A continued conversation about inclusionary zoning shed light on the complexities of the county’s affordability issue. 

The planning commission voted to warn all but one land development regulation amendment for an Oct. 22 public hearing. The one they tabled, due to new information, was a proposal to build more inclusionary zoning into the regulations.

Inclusionary zoning is a tool used to include affordable units in market rate residential projects. It already exists in the City Center Form Based Code District, which requires that affordable housing be included in developments with 12 or more residential units.

The committee is recommending expanding inclusionary zoning to the Transit Overlay District (areas within a quarter mile of public transportation i.e. Shelburne Road, Williston Road, Kennedy Drive, Dorset Street and part of Technology Park) in order to ensure that development during interim zoning includes an affordable component.

Following an August presentation made to the commission, planning staff, John Simson and Sandy Dooley of the Affordable Housing Committee (chair and vice chair) and regional planning met with Champlain Housing Trust, which has extensive experience and understanding of the affordability climate. This resulted in some changes made to the proposal.

Now, the recommendation for home ownership inclusionary units is to have 10 percent of the units be perpetually affordable at a price point of 70 percent area median income, and eligible buyers can earn up to 100 percent area median income. This differs from the previous recommendation of 15 percent of affordable units, and it widens the gap between the set maximum price point and the eligible households (previously, it proposed that units would be affordable at 100 percent median income and that someone earning 100 percent median income would be eligible to buy).
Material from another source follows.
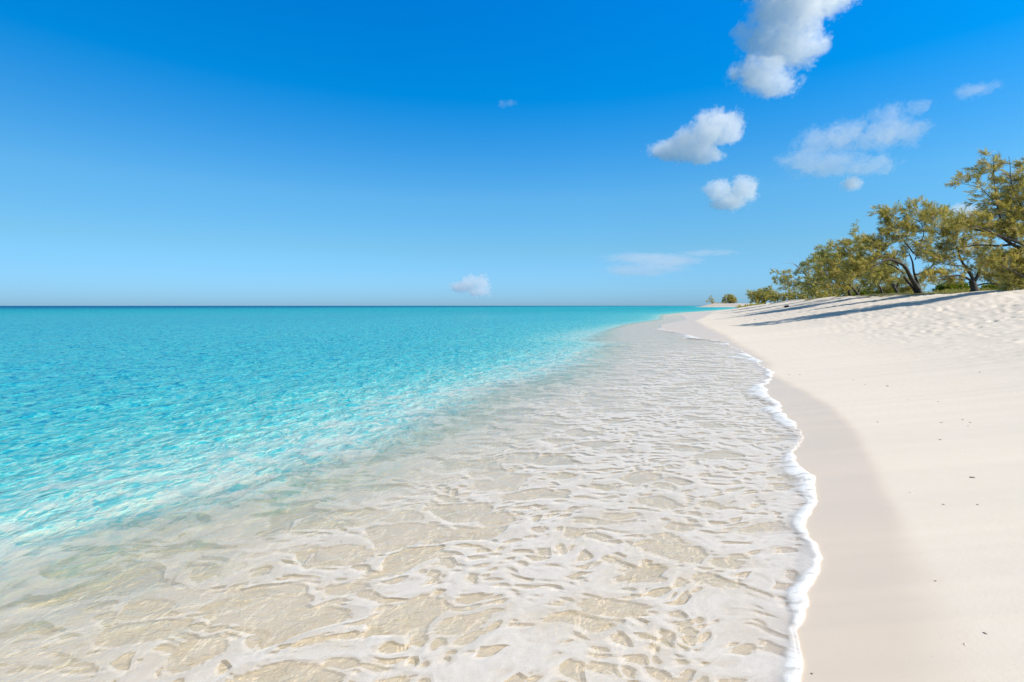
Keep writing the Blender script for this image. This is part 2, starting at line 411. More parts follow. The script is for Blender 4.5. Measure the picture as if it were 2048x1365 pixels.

“The sliver of the market that would be both eligible to buy and able to get a mortgage is miniscule,” explained Paul Conner, director of planning and zoning, based off Champlain Housing Trust’s analysis. By having an “income spread,” the city would essentially “create a portion of the market that would be able to get a loan and not be at the very edge of their loan structure.”
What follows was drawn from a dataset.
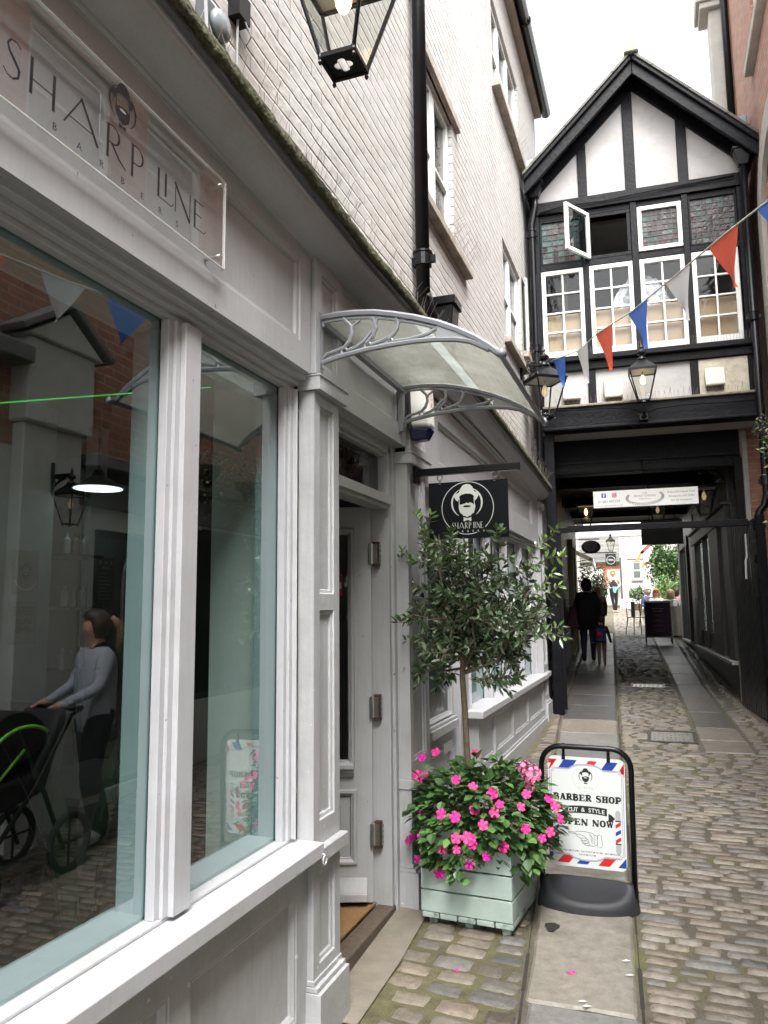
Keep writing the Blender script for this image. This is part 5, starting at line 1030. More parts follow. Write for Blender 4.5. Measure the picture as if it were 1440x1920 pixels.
# ------------------------------------------------------------ alarm box, hanging sign
ab = thing('alarm_box', 'white and blue burglar alarm box with red lettering behind the canopy', 'alarm box', (-1.28, 4.15, 2.72))
b = MB(); pts = [(-.02, 2.80), (.14, 2.80), (.16, 2.90), (.145, 3.06), (-.035, 3.06), (-.05, 2.90)]
b.hexa([(-1.28, 4.02, 2.80), (-1.16, 4.06, 2.80), (-1.16, 4.16, 2.80), (-1.28, 4.22, 2.80), (-1.28, 4.00, 3.05), (-1.175, 4.03, 3.05), (-1.175, 4.19, 3.05), (-1.28, 4.24, 3.05)]); b.build('housing', mat('alarm_white', (.62, .62, .58), .35, var=.03), ab, bevel=.02, seg=3)
b = MB(); b.hexa([(-1.28, 4.07, 2.735), (-1.19, 4.09, 2.735), (-1.19, 4.15, 2.735), (-1.28, 4.17, 2.735), (-1.28, 4.02, 2.798), (-1.16, 4.06, 2.798), (-1.16, 4.16, 2.798), (-1.28, 4.22, 2.798)]); b.build('blue_lens', mat('alarm_blue', (.008, .01, .09), .15, var=0), ab, bevel=.012, seg=2)
A = Art(Pl((-1.172, 4.11, 0), (0, 1, 0), (1, 0, .0)), w0=.006)
T0 = A.T; A.T = lambda x, y: (-(y), x)
A.text('ALARM', 2.93, -.012, .035, 0, wid=.2, off=.01)
A.T = T0; A.b.v = []; A.b.f = []; A.b.m = []
for i, ch in enumerate('ALARM'): A.text(ch, -.0 + .0, 3.01 - i * .045, .03, 0, off=.015)
A.build('lettering', mat('alarm_red', (.55, .06, .04), .4, var=0), ab)
b = MB(); b.box(-1.285, -1.26, 4.0, 4.24, 2.78, 3.07); b.build('back_plate', mat('alarm_black', (.02, .02, .022), .4), ab, bevel=.01)
hsn = thing('hanging_sign', 'square black hanging sign with white bearded face and SHARP LINE BARBERS', 'sign', (-1.0, 4.19, 2.17))
b = MB(); b.box(-1.279, -.69, 4.172, 4.212, 2.545, 2.585); b.build('bar', BLACKM, hsn, bevel=.003); b = MB(); b.box(-1.297, -1.278, 4.15, 4.235, 2.50, 2.625); 
for z in (2.515, 2.61): b.tube([(-1.279, 4.19, z), (-1.272, 4.19, z)], .006, 6)
b.build('wall_plate', BLACKM, hsn, bevel=.002)
b = MB(); b.box(-1.215, -.760, 4.187, 4.197, 2.175, 2.50); b.build('board', mat('sign_board_black', (.003, .004, .007), .5, var=.1, spec=.2), hsn, bevel=.001)
for x in (-1.148, -.833):
    b = MB(); b.tube([(x + .016 * math.cos(a * .524), 4.192, 2.528 + .016 * math.sin(a * .524)) for a in range(13)], .003, 6); b.tube([(x, 4.192, 2.515), (x, 4.192, 2.485)], .003, 6); b.lathe([(.006, 0), (.006, .003)], (x, 4.186, 2.49), 8); b.build('ring', STEEL, hsn)
A = Art(Pl((0, 4.187, 0), (1, 0, 0), (0, -1, 0)))
logo_face(A, -.99, 2.347, .148, 0, 1, 0, ring=.026); sharp(A, -1.080, 2.231, .035, 0, 0, 1.0, .585); 
A.spaced('BARBERS', -1.080, -.90, 2.210, .012, 0, 0)
A.build('lettering', [mat('sign_white', (.75, .77, .73), .5, var=0), MATS['sign_board_black']], hsn)

# ------------------------------------------------------------ planter, olive tree, flowers
PLM = mat('mint_paint', (.41, .51, .465), .5, var=.06, vs=4, bump=.001, bs=40, stain=(.28, .33, .29, .4), ss=6)
pz = .235; PC = V((-.93, 4.14, 0))
def ang_(v): return v
plt = thing('timber_planter', 'square mint green slatted timber planter in front of the shop', 'planter', (-.955, 4.10, pz), -.075)
PM = Matrix.Translation((-.955, 4.115, pz)) @ Matrix.Rotation(-.085, 4, 'Z'); W = .235
def corner_notch(): pass
for i, (z0, z1) in enumerate(((.052, .150), (.158, .262), (.270, .372), (.380, .455))):
    for sd in range(4):
        b = MB(PM @ Matrix.Rotation(sd * math.pi / 2, 4, 'Z')); b.box(-W + (.018 if sd % 2 else 0), W - (.018 if sd % 2 else 0), -W, -W + .018, z0, z1); b.build('slat', PLM, plt, bevel=.002)
WP = mat('worn_mint', (.40, .50, .45), .7, var=.15, vs=14, stain=(.05, .04, .035, .9), ss=14)
b = MB(PM)
for k in range(5): x = -W + .005 + k * .0945; b.box(x, x + .088, -W + .001, W - .001, .022, .048)
b.build('base_slats', WP, plt, bevel=.003); 
for x, y in ((-W + .03, -W + .04), (W - .06, -W + .03), (-W + .03, W - .07), (W - .06, W - .07), (-.02, -W + .05)):
    b = MB(PM); b.hexa([(x, y, -.03), (x + .035, y, -.03), (x + .035, y + .04, -.03), (x, y + .04, -.03), (x - .004, y - .002, .022), (x + .042, y - .002, .022), (x + .042, y + .045, .022), (x - .004, y + .045, .022)]); b.build('foot', WP, plt, bevel=.003)
b = MB(PM); b.box(-W + .02, W - .02, -W + .02, W - .02, .05, .43); b.build('soil', mat('soil', (.035, .025, .018), .95, bump=.01, bs=60), plt)
ot = thing('olive_tree', 'small standard olive tree with a loose round crown growing from the mint planter', 'tree', (-1.0, 4.12, .66))
random.seed(42)
BARK = mat('olive_bark', (.15, .115, .075), .85, var=.3, vs=30, bump=.004, bs=60)
trunk = [V((-.985, 4.14, .62)), V((-1.0, 4.14, .85)), V((-1.015, 4.14, 1.05)), V((-1.02, 4.14, 1.25)), V((-1.03, 4.14, 1.42))]
b = MB(); b.tube(trunk + [V((-1.025, 4.14, 1.5)), V((-.98, 4.13, 1.66))], [.019, .018, .017, .016, .0155, .014, .008], 10); b.build('trunk', BARK, ot, smooth=True)
b = MB(); lf = MB(); lf.col = []
cc = V((-.93, 4.12, 1.78))
def leaf(p, d, L, w, tone_):
    d = d.normalized(); up = V((random.uniform(-1, 1), random.uniform(-1, 1), random.uniform(.2, 1))); s = d.cross(up).normalized(); nrm = s.cross(d)
    q = [p, p + d * L * .3 + s * w * .42 + nrm * .002, p + d * L * .62 + s * w * .5 - nrm * .002, p + d * L - nrm * L * .10, p + d * L * .62 - s * w * .5 - nrm * .002, p + d * L * .3 - s * w * .42 + nrm * .002, p + d * L * .33 - nrm * .003, p + d * L * .62 - nrm * .006]
    lf.add(q, [(0, 1, 6), (1, 2, 7, 6), (2, 3, 7), (0, 6, 5), (6, 7, 4, 5), (7, 3, 4)]); lf.col += [tone_] * 8
def twig(p, d, n, step, young=0., droop=0.):
    pts = [p]; 
    for i in range(n):
        d = (d + V((random.uniform(-.25, .25), random.uniform(-.25, .25), random.uniform(-.2, .25) - droop))).normalized(); p = p + d * step; pts.append(p)
        k = random.uniform(.55, 1.25); yg = young * (i / n) ** .7
        for sgn in (-1, 1):
            if random.random() < .9:
                o = d.orthogonal().normalized(); o.rotate(Matrix.Rotation(random.uniform(0, 6.28), 3, d)); ld = (d * .55 + o * sgn)
                base = (.065, .12, .048) if random.random() < .6 else (.19, .25, .15)
                c = tuple(a * (1 - yg) * k + b_ * yg for a, b_ in zip(base, (.20, .32, .07)))
                leaf(p, ld, random.uniform(.036, .068), random.uniform(.014, .024), c)
    b.tube(pts, [.0022] * len(pts), 4, cap=False)
    for _ in range(2): leaf(p, d + V((random.uniform(-.4, .4), random.uniform(-.4, .4), .1)), .045, .013, tuple(a * (1 - young) + b_ * young for a, b_ in zip((.04, .065, .032), (.22, .34, .08))))
hub = trunk[-1]
# main limbs
ends = []
for i in range(17):
    a = i * 2.4 + random.uniform(-.3, .3); el = random.uniform(-.1, 1.3); r = random.uniform(.18, .35)
    if i in (3, 9): el = -.3
    d = V((math.cos(a) * math.cos(el), math.sin(a) * math.cos(el), math.sin(el))); e = V((-.93, 4.12, 1.70)) + V((d.x * r * .92, d.y * r * .8, d.z * r * 1.2 + .03)); m_ = hub * .5 + e * .5 + V((random.uniform(-.05, .05), random.uniform(-.05, .05), random.uniform(-.08, .02)))
    h0 = trunk[-1] + (V((-.98, 4.13, 1.66)) - trunk[-1]) * random.random(); b.tube([h0, m_, e], [.009, .006, .0035], 6); ends += [(m_, e), (h0, m_)]
    for k in range(3):
        p = m_ + (e - m_) * random.random(); d2 = (d + V((random.uniform(-1, 1), random.uniform(-1, 1), random.uniform(-.5, .9)))).normalized(); e2 = p + d2 * random.uniform(.08, .17); b.tube([p, (p + e2) / 2 + V((random.uniform(-.02, .02),) * 3), e2], [.004, .003, .002], 5); ends.append((p, e2))
for (p0, p1) in ends:
    for k in range(5):
        p = p0 + (p1 - p0) * (random.random() ** .6)
        if (p - hub).length < .10: continue
        d = ((p1 - p0).normalized() * .6 + V((random.uniform(-1, 1), random.uniform(-1, 1), random.uniform(-.6, 1)))).normalized(); twig(p, d, random.randint(4, 7), .021, young=.25 if p.z > 1.95 else 0)
for p, d, n, y_ in ((V((-1.22, 4.1, 2.05)), V((.12, 0, 1)), 13, .95), (V((-1.18, 4.12, 2.0)), V((-.05, .1, 1)), 10, .9), (V((-.72, 4.1, 1.98)), V((1, 0, .42)), 16, .9), (V((-1.2, 4.05, 2.02)), V((-1, 0, .12)), 8, .6), (V((-.66, 4.1, 1.82)), V((.8, 0, .35)), 9, .8), (V((-.65, 4.1, 1.66)), V((1, .1, .05)), 9, .2), (V((-1.24, 4.1, 1.9)), V((-1, 0, .0)), 6, .1), (V((-.98, 4.1, 1.42)), V((.75, -.2, -.55)), 11, .1), (V((-.92, 4.08, 1.40)), V((.9, -.1, -.15)), 10, .25), (V((-.8, 4.1, 2.1)), V((.1, 0, 1)), 5, .3), (V((-1.05, 4.1, 2.1)), V((-.1, 0, 1)), 5, .3), (V((-1.2, 4.1, 1.66)), V((-.6, 0, -.3)), 6, 0)):
    for q_ in range(2): twig(p + V((random.uniform(-.01, .01),) * 3), V(d), n, .021, young=y_)
b.build('branches', BARK, ot)
LEAF = mat('olive_leaf', (.1, .1, .1), .24, var=.2, vs=40, attr='tone', spec=.9)
lf.build('crown', LEAF, ot)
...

Furthering the possibility of a lawsuit is another incentive for the gap, Conner said. Champlain Housing Trust explained that some areas of the country that do not have this income spread have made it difficult for buyers to meet sellers, resulting in lawsuits against municipalities.
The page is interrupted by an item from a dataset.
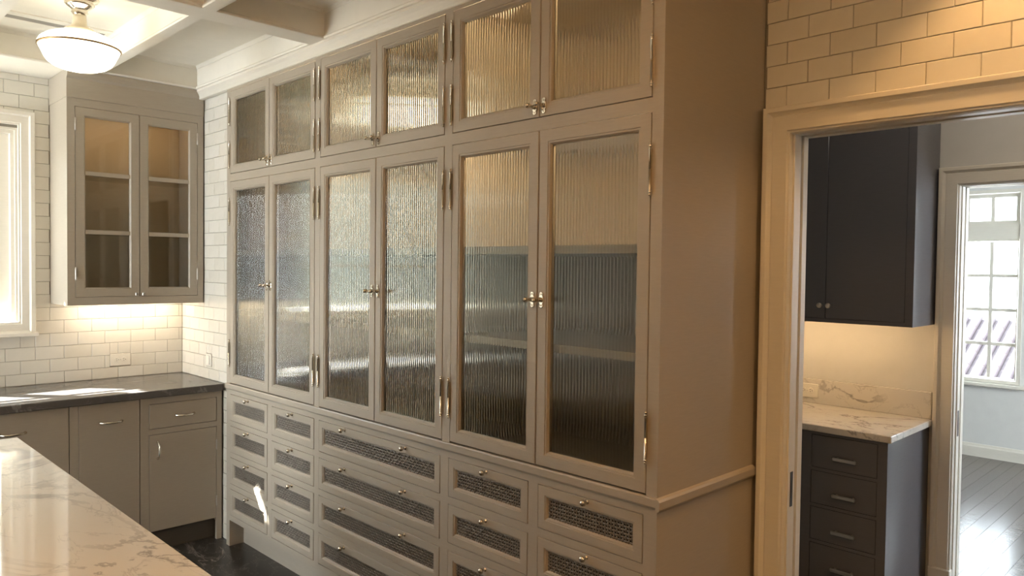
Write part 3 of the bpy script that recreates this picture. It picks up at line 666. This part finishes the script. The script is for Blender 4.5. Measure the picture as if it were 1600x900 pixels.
part('rocker_frame', MB().ring(-.0195, .0195, -.0285, .0285, [(0, -.0062), (.002, -.0062), (.002, -.0055), (0, -.0055)]), VENTGREY, o, at=(.412, YR + .002, 1.032))

# ================================================================== ISLAND
ix0, ix1, iy0, iy1 = 1.425, 4.05, -2.55, -1.16
it = part('island_worktop', MB().box(ix0, ix1, iy0, iy1, .872, .914, c=.006), MARBLE, None); it['label'] = 'polished white marble island worktop with grey veins'; it['category'] = 'countertop'
isl = thing('island_cabinet', (2.7, -1.85, 0), 'taupe island cabinet under the white marble worktop', 'cabinet')
part('body', B(ix0 + .04, ix1 - .04, iy0 + .04, iy1 - .04, .1, .870), GREIGE, isl); part('toe_kick', B(ix0 + .09, ix1 - .09, iy0 + .09, iy1 - .09, 0, .1), CHARG, isl)
for i in range(5):
    a = ix0 + .06 + i * .5; d = part('door', MB().ring(a, a + .48, .13, .85, [(0, 0), (0, .018), (.004, .02), (.055, .02), (.06, .014), (.06, 0)]).box(a + .055, a + .425, 0, .008, .185, .795), GREIGE, isl, at=(0, iy1 - .04, 0))

# ================================================================== CEILING FITTINGS
LX, LY = 1.165, -0.866
lamp = thing('ceiling_light', (LX, LY, ZC), 'schoolhouse ceiling light with glowing white glass shade and nickel canopy', 'light')
part('canopy', MB().lathe((LX, LY, ZC), (0, 0, -1), [(.075, 0), (.078, .006), (.074, .012), (.058, .018), (.056, .026), (.060, .030), (.050, .040), (.034, .052), (.030, .062), (.034, .066), (.024, .078), (.020, .088)], 32), NICKEL, lamp, label='polished nickel canopy')
part('shade_holder', MB().lathe((LX, LY, ZC), (0, 0, -1), [(.018, .076), (.026, .08), (.028, .10), (.030, .118), (.040, .132), (.060, .142), (.064, .150), (.062, .156), (.05, .157)], 32), CREAMENAMEL, lamp, label='cream fitter neck')
gp = [(.058, .152), (.075, .157), (.105, .166), (.135, .180), (.155, .196), (.163, .210), (.1635, .220), (.158, .232), (.149, .250), (.140, .270), (.128, .288), (.108, .303), (.08, .314), (.05, .321), (.02, .324), (.003, .3245)]
sh = part('glass_shade', MB().lathe((LX, LY, ZC), (0, 0, -1), gp, 48), OPAL, lamp, label='glowing opal glass shade')
part('shade_band', MB().lathe((LX, LY, ZC), (0, 0, -1), [(.160, .2185), (.1662, .2190), (.1665, .2225), (.1655, .2255), (.158, .2262)], 48), BRASSBAND, sh, label='thin brown painted band')
v = thing('air_vent', (0.70, -.83, ZC), 'long white linear air vent in the ceiling behind the schoolhouse light', 'vent')
vx0, vx1, vy0, vy1 = .60, .745, -1.09, -.60
vf = MB(); 
vf.box(vx0, vx0 + .03, vy0 + .03, vy1 - .02, ZC - .006, ZC + .001).box(vx1 - .055, vx1, vy0 + .03, vy1 - .02, ZC - .006, ZC + .001).box(vx0, vx1, vy0, vy0 + .03, ZC - .006, ZC + .001).box(vx0, vx1, vy1 - .02, vy1 - .001, ZC - .006, ZC + .001)
part('vent_frame', vf, CEIL, v)
for k in range(5): part('slat', B(vx0 + .030 + k * .013, vx0 + .036 + k * .013, vy0 + .03, vy1 - .02, ZC - .005, ZC - .0025), VENTGREY, v)
part('vent_backing', B(vx0 + .02, vx1 - .04, vy0 + .031, vy1 - .021, ZC - .002, ZC + .001), VENTGREY, v)

# ================================================================== PANTRY
PF = 1.53
pb = thing('pantry_base_cabinet', (3.0, 1.8, 0), 'charcoal base cabinet with bar-handled drawers seen through the doorway', 'cabinet')
part('carcass', MB().box(2.32, 3.785, PF + .02, YP - .004, .1, .882).box(2.32, 3.70, PF + .08, YP - .004, 0, .1).box(3.767, 3.785, PF + .02, YP - .004, 0, .1), CHAR, pb)
ff = MB(); stacks = ((3.455, 3.745), (2.93, 3.41), (2.40, 2.885))
xs = [2.32] + [e for s in stacks[::-1] for e in s] + [3.785]
rows = ((.717, .868), (.551, .703), (.385, .537), (.125, .371))
for i in range(0, len(xs), 2): ff.box(xs[i], xs[i + 1], PF, PF + .02, .1, .882)
for a, c in stacks:
    ff.box(a, c, PF, PF + .02, .868, .882).box(a, c, PF, PF + .02, .1, .125)
    for r0, r1 in zip(rows, rows[1:]): ff.box(a, c, PF, PF + .02, r1[1], r0[0])
part('face_frame', ff, CHAR, pb)
def bar_pull():
    b = MB(); b.box(-.052, .052, -.028, -.018, -.008, .008, c=.003)
    for s in (-.036, .036): b.lathe((s, 0, 0), (0, -1, 0), [(.006, 0), (.005, .02)], 10)
    return b.mesh('handle', PEWTER)
BP = bar_pull()
for si, (a, c) in enumerate(stacks):
    for (z0, z1), hz in zip(rows, (.774, .608, .443, .275)):
        d = part('drawer', MB().box(a + .002, c - .002, 0, .019, z0 + .002, z1 - .002, c=.0015), CHAR, pb, at=(0, PF - .0008, 0))
        part('handle', BP, PEWTER, d, at=((a + c) / 2 + .012, PF - .0008, hz), label='flat satin metal bar handle')
pw = thing('pantry_worktop', (3.05, 1.8, .884), 'grey-veined white marble worktop with upstand in the pantry', 'countertop')
part('slab', MB().box(2.31, 3.805, 1.508, YP - .004, .884, .914, c=.003), MARBLE2, pw); part('backsplash', MB().box(2.31, 3.797, YP - .024, YP - .003, .9145, 1.042, c=.002), MARBLE2, pw)
pu = thing('pantry_wall_cabinet', (3.1, 1.9, 1.365), 'glossy charcoal wall cabinet above the pantry worktop', 'cabinet')
UF = 1.755
part('carcass', MB().box(2.32, 3.80, UF + .02, YP - .002, 1.383, 2.69).box(3.782, 3.80, UF + .02, YP - .002, 1.365, 1.383).box(2.32, 2.338, UF + .02, YP - .002, 1.365, 1.383), CHAR, pu)
part('face_frame', MB().box(3.766, 3.80, UF, UF + .02, 1.365, 2.69).box(2.32, 2.354, UF, UF + .02, 1.365, 2.69).box(2.354, 3.766, UF, UF + .02, 1.365, 1.383).box(2.354, 3.766, UF, UF + .02, 2.62, 2.69), CHAR, pu)
PK = MB().lathe((0, 0, 0), (0, -1, 0), [(.006, 0), (.005, .012), (.011, .017), (.013, .022), (.0125, .026), (.008, .029), (.001, .030)], 16).mesh('knob', PEWTER)
for a, c, kx in ((3.411, 3.764, 3.431), (3.057, 3.409, 3.389), (2.703, 3.055, 2.73), (2.356, 2.701, 2.675)):
    d = part('door', MB().box(a, c, 0, .019, 1.385, 2.618, c=.0015), CHAR, pu, at=(0, UF - .0008, 0)); part('knob', PK, PEWTER, d, at=(kx, UF - .0008, 1.447), label='round satin metal knob')
part('under_cabinet_light', B(2.5, 3.72, 1.83, 1.85, 1.372, 1.382), LED_SOFT, pu, label='warm light strip under the cabinet')
o = thing('pantry_outlet', (3.20, YP - .024, .980), 'white outlet set in the pantry marble upstand', 'outlet'); 
duplex((3.20, YP - .024, .980), o)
Based on information from Leslie Black-Plumeau, an affordable housing committee member who works for the Vermont Housing Finance Agency, Dooley said an example of 70 percent area median income for a new three-bedroom unit would have to be under $300,000. A new one-bedroom condo would have to be under $160,000. 

As far as what’s in it for the developer, the recommended offset is two additional market rate units for every one inclusionary unit. This double the previous recommendation of one market rate for every affordable unit.

“We are allowing triplexes and quadruplexes as single-family; we’re not talking just single-family detached,” said Simson, who admitted that single-family detached homes are a “very tough haul for any developer.” 

The ability to have materials in an affordable unit be less than that of a market rate unit, as well as smaller square footage (70 percent of a market rate unit), makes building affordable housing more appealing to the developer.

“We do believe with only 10 percent required and 2:1 as the ratio, there is an opportunity for a developer to make up the loss on the affordable unit,” Simpson said.

A developer’s take

“Could you sell a house in South Burlington that could sell for $299,000?” Commissioner Duncan Macdonald asked Chris Snyder, a developer in the audience at the Sept. 24 meeting. 

The answer was simply, “No.”

“You have to ask it in the broader context,” Monica Ostby challenged.

Snyder was frank with his feedback.

“I think there are some real permitting challenges associated with the idea of density bonuses,” he said. 

Developers try to maximize the density, but challenges like steep slopes, wetlands, roads, and infrastructure shrink the available land.

“Getting more density isn’t necessarily the fix for this,” he said. “I’m not even sure if we’d even be able to get the 2:1 number of units.”

Snyder provided two alternatives for consideration.

“There are permit fees on every home that is assessed – somewhere between $10,000-12,000 for the City of South Burlington per unit,” he said. “Figure out how to not to assess that on an affordable unit.”

Second, Snyder said, have cities pay for public infrastructure. Having this done through municipal bonds or grants would help drop the price of housing. 

“All of those costs have been shifted over to the developer community, rather than saying, ‘This is a public good and this is what we want to see,’” Snyder said. “The best way to decrease the cost of housing is having municipalities participate, like they used to, in the cost of infrastructure improvements,” the developer said.

On the commission end, commissioner Art Klugo also remained unconvinced. 

“I do not believe it should be a developer-based solution; it should be a community-based solution,” he said, an opinion he’s expressed in earlier inclusionary zoning discussions. He clarified that he still supports affordable housing, but he does not support the proposed mechanism.

The affordable housing committee will take this feedback and return to the planning commission at its next meeting on Oct. 8.